— start —

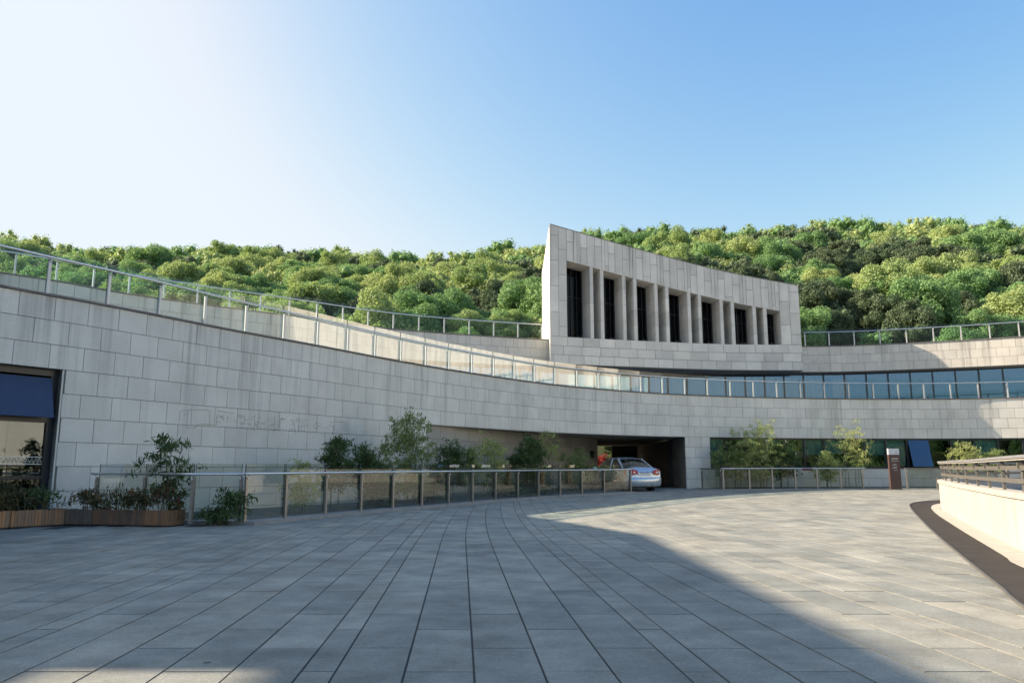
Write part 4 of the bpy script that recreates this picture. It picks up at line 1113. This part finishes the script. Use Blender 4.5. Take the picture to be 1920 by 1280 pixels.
for i, (px, ty, w_, Y) in enumerate(((720, 893, 60, 23.5), (800, 893, 60, 26.5), (950, 888, 70, 31.0), (1010, 890, 60, 33.5))):
    plant(px, ty, w_, Y, 'dark', ('low dark undergrowth behind the glass below the tallest bamboo', 'low dark undergrowth behind the glass below the dense dark clump', 'low dark undergrowth behind the glass below the airy yellow bamboo', 'low dark undergrowth behind the glass below the broad rounded clump')[i], 'low_shrub', 'shrub', nst=5, ncl=120, seed=40+i, bottom=0.05, leaf=0.14)
plant(1414, 786, 74, 40.4, 'yellow', 'tall pale green bamboo in front of the ribbon windows, left of the brown sign', nst=8, ncl=330, seed=12, bottom=0.1, group='bamboo before the ribbon windows')
plant(1378, 828, 50, 40.5, 'mid', 'thin bamboo leaning out at the left of the tall pale bamboo', nst=5, ncl=120, seed=13, bottom=0.25, group='bamboo before the ribbon windows')
plant(1464, 828, 54, 40.6, 'dark', 'dark bamboo clump at the right of the tall pale bamboo', nst=6, ncl=210, seed=14, bottom=0.2, leaf=0.15, group='bamboo before the ribbon windows')
plant(1345, 842, 22, 40.3, 'mid', 'small thin plant at the left end of the ribbon windows', nst=3, ncl=30, seed=15, bottom=0.3, group='bamboo before the ribbon windows')
plant(1545, 846, 40, 40.8, 'yellow', 'low rounded bamboo midway along the ribbon windows', nst=5, ncl=120, seed=16, bottom=0.15, group='bamboo before the ribbon windows')
plant(1598, 788, 62, 40.9, 'yellow', 'tall airy bamboo with bare lower branches, nearest the brown sign', nst=5, ncl=120, seed=17, bottom=0.35, group='bamboo before the ribbon windows')
plant(1802, 826, 46, 40.2, 'yellow', 'loose plant with pale leaves above the end of the parapet railing', nst=5, ncl=90, seed=18, bottom=0.4, group='bamboo before the ribbon windows')
plant(1862, 842, 40, 40.0, 'mid', 'low green plant above the railing near the right edge', nst=5, ncl=90, seed=19, bottom=0.4, group='bamboo before the ribbon windows')
for i, (px, Y, h_, w_, k) in enumerate(((1128, 58, 1.9, 1.6, 'red'), (1140, 62, 3.0, 2.4, 'dark'), (1120, 63, 2.7, 2.4, 'mid'))):
    p = pxY(px, Y, 0.2); bamboo(('maple_bush', 'courtyard_bush', 'courtyard_bush')[i], ('red maple bush in the courtyard glimpsed left of the silver car', 'dark bush behind the red maple, seen through the passage', 'lighter bush behind the red maple, seen through the passage')[i], 'bush', (p.x, p.y, 0.2), h_, w_, k, 6, 260, 60+i, 0.2, 0.22, 'courtyard bushes')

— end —

▶ **Stated problem**:
Reproduce the data verbatim. Do not carry any picture into the copy.

▶ **Output of the exercise**:
Write part 4 of the bpy script that recreates this picture. It picks up at line 1113. This part finishes the script. Use Blender 4.5. Take the picture to be 1920 by 1280 pixels.
for i, (px, ty, w_, Y) in enumerate(((720, 893, 60, 23.5), (800, 893, 60, 26.5), (950, 888, 70, 31.0), (1010, 890, 60, 33.5))):
    plant(px, ty, w_, Y, 'dark', ('low dark undergrowth behind the glass below the tallest bamboo', 'low dark undergrowth behind the glass below the dense dark clump', 'low dark undergrowth behind the glass below the airy yellow bamboo', 'low dark undergrowth behind the glass below the broad rounded clump')[i], 'low_shrub', 'shrub', nst=5, ncl=120, seed=40+i, bottom=0.05, leaf=0.14)
plant(1414, 786, 74, 40.4, 'yellow', 'tall pale green bamboo in front of the ribbon windows, left of the brown sign', nst=8, ncl=330, seed=12, bottom=0.1, group='bamboo before the ribbon windows')
plant(1378, 828, 50, 40.5, 'mid', 'thin bamboo leaning out at the left of the tall pale bamboo', nst=5, ncl=120, seed=13, bottom=0.25, group='bamboo before the ribbon windows')
plant(1464, 828, 54, 40.6, 'dark', 'dark bamboo clump at the right of the tall pale bamboo', nst=6, ncl=210, seed=14, bottom=0.2, leaf=0.15, group='bamboo before the ribbon windows')
plant(1345, 842, 22, 40.3, 'mid', 'small thin plant at the left end of the ribbon windows', nst=3, ncl=30, seed=15, bottom=0.3, group='bamboo before the ribbon windows')
plant(1545, 846, 40, 40.8, 'yellow', 'low rounded bamboo midway along the ribbon windows', nst=5, ncl=120, seed=16, bottom=0.15, group='bamboo before the ribbon windows')
plant(1598, 788, 62, 40.9, 'yellow', 'tall airy bamboo with bare lower branches, nearest the brown sign', nst=5, ncl=120, seed=17, bottom=0.35, group='bamboo before the ribbon windows')
plant(1802, 826, 46, 40.2, 'yellow', 'loose plant with pale leaves above the end of the parapet railing', nst=5, ncl=90, seed=18, bottom=0.4, group='bamboo before the ribbon windows')
plant(1862, 842, 40, 40.0, 'mid', 'low green plant above the railing near the right edge', nst=5, ncl=90, seed=19, bottom=0.4, group='bamboo before the ribbon windows')
for i, (px, Y, h_, w_, k) in enumerate(((1128, 58, 1.9, 1.6, 'red'), (1140, 62, 3.0, 2.4, 'dark'), (1120, 63, 2.7, 2.4, 'mid'))):
    p = pxY(px, Y, 0.2); bamboo(('maple_bush', 'courtyard_bush', 'courtyard_bush')[i], ('red maple bush in the courtyard glimpsed left of the silver car', 'dark bush behind the red maple, seen through the passage', 'lighter bush behind the red maple, seen through the passage')[i], 'bush', (p.x, p.y, 0.2), h_, w_, k, 6, 260, 60+i, 0.2, 0.22, 'courtyard bushes')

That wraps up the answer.